Da castigatore a castigato: il Paese contro Brunetta dopo l’aumento di stipendio da presidente del Cnel
Mentre milioni di lavoratori si accontentano di 1.200 euro al mese, chi predicava sobrietà e rigore si è ritagliato il suo privilegio e oggi attacca tutti, ma non sente il grido di dolore di chi lotta contro le miserie quotidiane
Da ministro, Renato Brunetta tuonava continuamente contro i «fannulloni del pubblico impiego» e i «dipendenti imboscati», pontificando su rigore e sprechi.
Oggi, da presidente del Cnel – un ente che nessuno sa davvero a cosa serva, e che lui stesso aveva definito «un peso inutile» – si è concesso un aumento di stipendio da 250mila a 311mila euro, con tanto di effetto retroattivo.
Brunetta si è così portato allo stesso livello retributivo del primo presidente della Corte di Cassazione, che certo anche lui non naviga in cattive acque rispetto a un Paese che soffre sempre di più.
Ma non è finita: al Cnel tutti devono stare bene. Era infatti previsto un incremento di circa 100mila euro anche per consiglieri e staff.
Semplicemente scandaloso.
Aveva organizzato tutto in gran silenzio, ma questo sfacciato aumento è apparso subito come un insulto al Paese, alle famiglie, ai giovani, schiacciati da un’economia stagnante e da salari fermi da decenni.
La decisione ha scatenato un putiferio. All’attacco le opposizioni, mentre da Palazzo Chigi, dopo un iniziale imbarazzato silenzio, è filtrata l’«irritazione» di Giorgia Meloni.
Tradotto: una figuraccia inaccettabile che il governo avrebbe dovuto respingere immediatamente con durezza.
Brunetta resta il più insopportabile dei moralizzatori a doppio senso: da ministro e parlamentare ha attaccato i dipendenti pubblici, si è schierato ferocemente contro il salario minimo, per poi trasformarsi nel primo beneficiario di ingiustificabili privilegi.
Solo dopo una vera e propria sollevazione popolare ha fatto un passo indietro, revocando «con effetto immediato» l’aumento.
Ma il danno è fatto: il professore del rigore è ormai il simbolo dell’ipocrisia, incapace di capire le difficoltà reali di milioni di italiani costretti ogni giorno a stringere la cinghia.
È grottesco vedere il paladino della «rivoluzione meritocratica» difendersi con ridicole giustificazioni sul suo stipendio.
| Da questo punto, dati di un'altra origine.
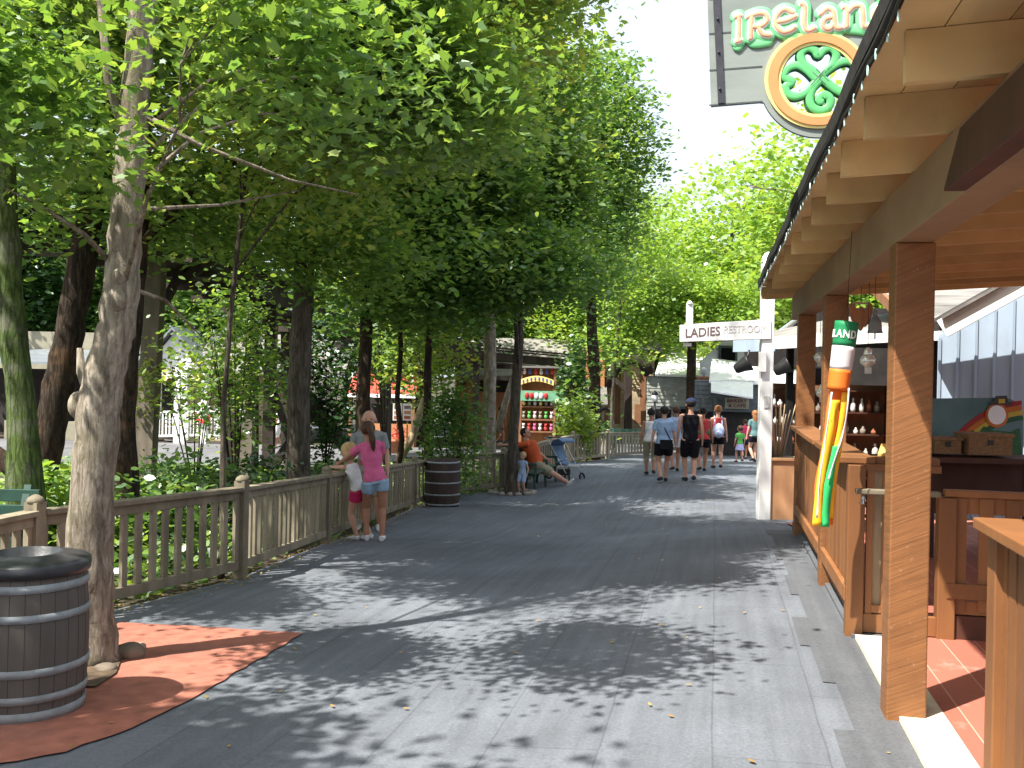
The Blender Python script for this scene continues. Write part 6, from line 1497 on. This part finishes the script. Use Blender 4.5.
def person(label, loc, face, h, top=None, bottom=None, skin='skin_fair', hair='hair_dark', hair_style='short', shoes='shoe_dark', feet=((-.09, 0), (.09, 0)), foot_lift=(0, 0), hands=None, lean=(0, 0), pelvis=None, knees=None, group=None, female=True, sleeves=.55, legs=.5, top_m='c_white', bot_m='c_black', voxel=.009, head_turn=0, extras=None, child=False, hat=None, skirt=False, wide=1.0, elbow=None, foot_dir=(None, None), headpos=None):
    """local frame: x right, y the way the person faces, z up; sizes in metres"""
    H = h; W = wide; kc = 1.25 if child else 1.0
    pz = pelvis if pelvis is not None else (0, 0, .52 * H)
    pel = Vector(pz); up = Vector((lean[0], lean[1], 1)).normalized()
    tors = .30 * H if not child else .29 * H
    chest = pel + up * tors * .66; sh = pel + up * tors * .98; neck = pel + up * (tors * 1.12); 
    hd = Vector(headpos) if headpos else neck + Vector((lean[0] * .5, lean[1] * .3 + .02, 1)).normalized() * (.088 * H if not child else .10 * H)
    hs = (.058 if not child else .078) * H; side = Vector((1, 0, 0)); side = (side - up * side.dot(up)).normalized(); fwd = up.cross(side)
    sw = (.098 if female else .112) * H * (W ** .5); hw = .055 * H * W
    b = MB()
    tb = lambda m, pts, rad, ref=side, seg=14: m.tube(pts, rad, seg, ref=ref, caps=True)
    hip_r = (.088 if female else .083) * H * W; wst = (.066 if female else .076) * H * W; cst = (.080 if female else .090) * H * W; dp = .7 if W < 1.1 else .95
    def torso(m, off, lo=-.04, hi=1.0):
        ks = [(-.14, hip_r * .75), (-.04, hip_r), (.10, hip_r * .98), (.35, wst), (.62, cst), (.82, cst * .98), (.94, sw * .86), (1.0, sw * .60)]
        ks = [k for k in ks if lo <= k[0] <= hi]
        tb(m, [pel + up * tors * k for k, r in ks], [(r + off, r * dp + off) for k, r in ks], side, 18)
    torso(b, 0, -.2, 1.0)
    tb(b, [sh - up * .02 * H, neck, hd - up * hs * .4], [(.042 * H, .036 * H), (.030 * H, .030 * H), (.028 * H, .030 * H)])
    # head: skull, jaw, nose, ears
    ft = math.radians(head_turn); hf = fwd * math.cos(ft) + side * math.sin(ft); hsd = side * math.cos(ft) - fwd * math.sin(ft); hu = hsd.cross(hf).normalized()
    HM = Matrix((hsd, hf, hu)).transposed()
    b.ball(hd + hu * hs * .18 - hf * hs * .08, (hs * .98, hs * 1.14, hs * 1.06), 16, 12, HM)
    b.ball(hd - hu * hs * .42 + hf * hs * .18, (hs * .72, hs * .80, hs * .78), 14, 10, HM)
    b.ball(hd - hu * hs * .18 + hf * hs * 1.05, (hs * .15, hs * .24, hs * .22), 8, 6, HM)
    b.ball(hd - hu * hs * .88 + hf * hs * .62, (hs * .26, hs * .22, hs * .2), 8, 6, HM)
    for s in (-1, 1): b.ball(hd + hsd * s * hs * .98 - hu * hs * .1, (hs * .14, hs * .22, hs * .3), 8, 6, HM)
    J = {}
    # legs
    tl, ll = .245 * H, .235 * H
    for i, s in enumerate((-1, 1)):
        hip = pel + side * s * hw - up * .015 * H
        an = Vector((feet[i][0], feet[i][1], .045 * H + foot_lift[i])) if len(feet[i]) == 2 else Vector(feet[i])
        kn, an = two_bone(hip, an, tl, ll, (knees[i] if knees else (s * .1, 1, 0)))
        J['kn', s] = kn; J['an', s] = an; J['hip', s] = hip
        r = H * W ** .5
        tb(b, [hip + up * .02 * H, hip.lerp(kn, .25), hip.lerp(kn, .6), kn, kn.lerp(an, .28), kn.lerp(an, .6), an], [.052 * r, .052 * r, .043 * r, .033 * r, .035 * r, .027 * r, .021 * r], side)
        fd = Vector(foot_dir[i]) if foot_dir[i] else Vector((s * .15, 1, -foot_lift[i] * 3)); fd.normalize(); J['fd', s] = fd
        tb(b, [an - fd * .028 * H - Vector((0, 0, .018 * H)), an + fd * .01 * H - Vector((0, 0, .018 * H)), an + fd * .06 * H - Vector((0, 0, .026 * H)), an + fd * .105 * H - Vector((0, 0, .033 * H))], [(.020 * H, .022 * H), (.023 * H, .026 * H), (.027 * H, .017 * H), (.020 * H, .010 * H)], side)
        tb(b, [an, an - Vector((0, 0, .025 * H))], [.021 * H, .022 * H], side)
    # arms and hands
    ua, fa = .165 * H, .145 * H
    for i, s in enumerate((-1, 1)):
        shj = sh + side * s * sw - up * .012 * H
        tgt = Vector(hands[i]) if hands and hands[i] else pel + side * s * (.15 * H * W ** .5) + fwd * (.03 + .02 * i) * H - up * .02 * H
        el, wr = two_bone(shj, tgt, ua, fa, (elbow[i] if elbow and elbow[i] else (s * .5, -1, 0)))
        J['sh', s] = shj; J['el', s] = el; J['wr', s] = wr; r = H * W ** .4
        tb(b, [shj - side * s * .03 * H + up * .0 * H, shj, shj.lerp(el, .4), el, el.lerp(wr, .3), wr], [.030 * r, .030 * r, .026 * r, .021 * r, .021 * r, .0135 * r])
        d = (wr - el).normalized(); pn = side * s; pn = (pn - d * pn.dot(d)).normalized(); wv = d.cross(pn).normalized()
        if wv.dot(fwd) < 0: wv = -wv
        PM = [wr, wr + d * .024 * H, wr + d * .050 * H]; tb(b, PM, [(.013 * H, .010 * H), (.021 * H, .0095 * H), (.021 * H, .008 * H)], wv, 10)
        for f, ln in enumerate((.036, .041, .038, .030)):
            o = (f - 1.5) * .0115 * H; p0 = wr + d * .046 * H - wv * o; p1 = p0 + d * ln * .5 * H - wv * o * .15 - pn * .004 * H; p2 = p1 + d * ln * .45 * H - pn * .011 * H
            tb(b, [p0, p1, p2], [.0052 * H, .0048 * H, .0038 * H], wv, 7)
        t0 = wr + d * .014 * H + wv * .012 * H; tb(b, [t0, t0 + d * .022 * H + wv * .016 * H, t0 + d * .042 * H + wv * .018 * H - pn * .006 * H], [.0068 * H, .006 * H, .0045 * H], pn, 7)
    base = Vector(loc); me = fuse(b, voxel); Rz = Matrix.Rotation(face, 4, 'Z')
    t = bpy.data.objects.new('person', None); C.objects.link(t); t.location = base; tag(t, label, 'person', group)
    def put(me, name, m):
        me.transform(Rz); me.materials.clear(); me.materials.append(M(m)); o = bpy.data.objects.new(name, me); me.name = name; C.objects.link(o); o.parent = t; return o
    put(me, 'body', skin)
    def cloth(mb, name, m, vx=None, sm=4): return put(fuse(mb, vx or voxel * 1.15, sm), name, m)
    # clothes
    if top:
        c = MB()
        torso(c, .009 * H / 1.6 + .006, -.05, 1.0)
        if top in ('tee',):
            tb(c, [sh - side * sw * .85 - up * .01 * H, sh - side * sw * .4 + up * .002 * H, sh + side * sw * .4 + up * .002 * H, sh + side * sw * .85 - up * .01 * H], [(.038 * H, .036 * H), (.042 * H, .037 * H), (.042 * H, .037 * H), (.038 * H, .036 * H)], fwd)
            for s in (-1, 1):
                a = J['sh', s]; e = J['el', s]; tb(c, [a - side * s * .04 * H, a, a.lerp(e, sleeves * .5), a.lerp(e, sleeves)], [.038 * H, .039 * H, .037 * H, .038 * H])
        else:
            for s in (-1, 1): tb(c, [chest + side * s * sw * .55 + fwd * cst * .7 * dp, sh + side * s * sw * .55 + up * .012 * H, chest + side * s * sw * .50 - fwd * cst * .75 * dp], [.016 * H, .018 * H, .016 * H])
        cloth(c, 'shirt' if top == 'tee' else 'tank_top', top_m)
    if bottom:
        c = MB()
        ks = [(-.12, hip_r * .98), (0, hip_r * 1.03), (.12, hip_r * .99), (.2, hip_r * .93)]
        tb(c, [pel + up * tors * k for k, r in ks], [(r + .007, r * dp + .008) for k, r in ks], side, 16)
        if skirt:
            z1 = pel - up * legs * tl; tb(c, [pel, pel.lerp(z1, .6), z1], [(hip_r + .01, hip_r * dp + .012), (hip_r * 1.35, hip_r * 1.2), (hip_r * 1.55, hip_r * 1.45)], side, 18)
        else:
            for s in (-1, 1):
                a = J['hip', s]; k = J['kn', s]; n_ = J['an', s]; r = H * W ** .5
                if legs <= 1: q = [a + up * .01 * H, a.lerp(k, legs * .5), a.lerp(k, legs)]; rr = [.062 * r, .062 * r, (.060 if legs < .7 else .052) * r]
                else: q = [a + up * .01 * H, a.lerp(k, .5), k, k.lerp(n_, legs - 1)]; rr = [.057 * r, .052 * r, .043 * r, .040 * r]
                tb(c, q, rr)
        cloth(c, 'skirt' if skirt else ('trousers' if legs > 1 else 'shorts'), bot_m)
    if shoes:
        for s in (-1, 1):
            c = MB(); an = J['an', s]; fd = J['fd', s]; dz = Vector((0, 0, 1))
            tb(c, [an - fd * .034 * H - dz * .022 * H, an + fd * .01 * H - dz * .018 * H, an + fd * .06 * H - dz * .026 * H, an + fd * .115 * H - dz * .034 * H], [(.024 * H, .024 * H), (.027 * H, .028 * H), (.031 * H, .020 * H), (.024 * H, .012 * H)], side); cloth(c, 'shoe', shoes, .007, 1)
    # hair
    if hair_style != 'bald':
        c = MB(); 
        c.ball(hd + hu * hs * .30 - hf * hs * .20, (hs * 1.10, hs * 1.16, hs * 1.08), 16, 12, HM)
        if hair_style in ('ponytail', 'bun'):
            if hair_style == 'bun': c.ball(hd + hu * hs * .9 - hf * hs * .9, hs * .5, 10, 8)
            else: tb(c, [hd + hu * hs * .4 - hf * hs * 1.1, hd - hf * hs * 1.55 - hu * hs * .3, hd - hf * hs * 1.5 - hu * hs * 1.5, hd - hf * hs * 1.25 - hu * hs * 2.6, hd - hf * hs * 1.2 - hu * hs * 3.2], [hs * .4, hs * .46, hs * .5, hs * .34, hs * .1], hsd)
        if hair_style == 'long': tb(c, [hd + hu * hs * .3 - hf * hs * .4, hd - hf * hs * .6 - hu * hs * 1.0, hd - hf * hs * .7 - hu * hs * 2.6, hd - hf * hs * .65 - hu * hs * 3.4], [(hs * 1.0, hs * .8), (hs * 1.12, hs * .7), (hs * .95, hs * .45), (hs * .5, hs * .25)], hsd)
        if hair_style == 'bob': c.ball(hd - hu * hs * .35 - hf * hs * .35, (hs * 1.14, hs * .95, hs * .8), 14, 10, HM)
        # keep the face free
        cut = hd + hf * hs * .52
        me_ = fuse(c, voxel * .9, 3)
        bm = bmesh.new(); bm.from_mesh(me_)
        for v in bm.verts:
            dd = (v.co - cut).dot(hf); zz = (v.co - hd).dot(hu)
            if dd > 0 and zz < hs * .72: v.co -= hf * dd * 1.0 + (v.co - hd).dot(hsd) * hsd * .12
        bm.to_mesh(me_); bm.free(); put(me_, 'hair', hair)
    for s in (-1, 1):
        e = MB().ball(hd + hsd * s * hs * .36 + hu * hs * .04 + hf * hs * .90, (hs * .14, hs * .10, hs * .09), 8, 6, HM); put_raw(e, 'eye', 'eye_dark', t, Rz)
    if voxel < .012: put_raw(MB().ball(hd - hu * hs * .56 + hf * hs * .96, (hs * .28, hs * .06, hs * .06), 8, 6, HM), 'mouth', 'lip', t, Rz)
    if hat:
        c = MB(); c.ball(hd + hu * hs * .52 - hf * hs * .05, (hs * 1.16, hs * 1.24, hs * .92), 16, 10, HM); c.tube([hd + hu * hs * .42 + hf * hs * 1.0, hd + hu * hs * .36 + hf * hs * 2.0], [(hs * .75, .010), (hs * .5, .010)], 12, ref=hsd); put_raw(c, 'cap', hat, t, Rz)
    if extras:
        for nm, m, fn in extras:
            c = MB(); fn(c, dict(J=J, pel=pel, sh=sh, chest=chest, side=side, fwd=fwd, up=up, hd=hd, hs=hs, H=H, sw=sw, cst=cst, dp=dp, neck=neck, hip_r=hip_r)); put_raw(c, nm, m, t, Rz)
    return t
def put_raw(mb, name, m, t, Rz):
    me = bpy.data.meshes.new(name); me.from_pydata([tuple(v) for v in mb.v], [], mb.f); me.polygons.foreach_set('use_smooth', mb.sm); me.transform(Rz); me.materials.append(M(m))
    o = bpy.data.objects.new(name, me); C.objects.link(o); o.parent = t; me.update(); return o
def GP(px, py): p = G(px, py); return (p.x, p.y, p.z + .005)
def at_g(x, y): return (x, y, gz(x, y) + .005)
R = math.radians
def strap(c, k): c.tube([k['sh'] - k['side'] * k['sw'] * .5 + k['fwd'] * k['cst'] * .9 + k['up'] * .0, k['sh'] - k['side'] * k['sw'] * .5 + k['up'] * .045, k['chest'] - k['fwd'] * (k['cst'] * k['dp'] + .02), k['pel'] + k['side'] * (k['hip_r'] + .02) - k['fwd'] * .08 - k['up'] * .02], .012, 6)
def bag(c, k): c.box(k['pel'] + k['side'] * (k['hip_r'] * .2) - k['fwd'] * (k['hip_r'] * .9 + .05) - k['up'] * .02, (.26, .09, .2))
def pack(c, k):
    o = k['pel'] + k['up'] * .16 - k['fwd'] * (k['cst'] * k['dp'] + .09); c.ball(o, (.15, .09, .19), 14, 10); c.ball(o - k['fwd'] * .06 - k['up'] * .07, (.10, .06, .09), 10, 8)
    for s in (-1, 1): c.tube([o + k['side'] * s * .09 + k['up'] * .15, k['sh'] + k['side'] * s * .09 + k['up'] * .045, k['sh'] + k['side'] * s * .1 + k['fwd'] * .12 - k['up'] * .1], .018, 6)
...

Il Cnel si conferma così per quello che è: un organismo inutile, trasformato nel tempio di un potere autoreferenziale che resiste senza vergogna.
Mentre milioni di lavoratori si accontentano di 1.200 euro al mese, chi predicava sobrietà e rigore si è ritagliato un mega-aumento del suo già mega-stipendio.
Brunetta oggi è avvelenato e attacca tutti, ma non sente il grido di dolore che sale dalle famiglie e dai lavoratori che lottano contro la miseria dei loro stipendi mensili.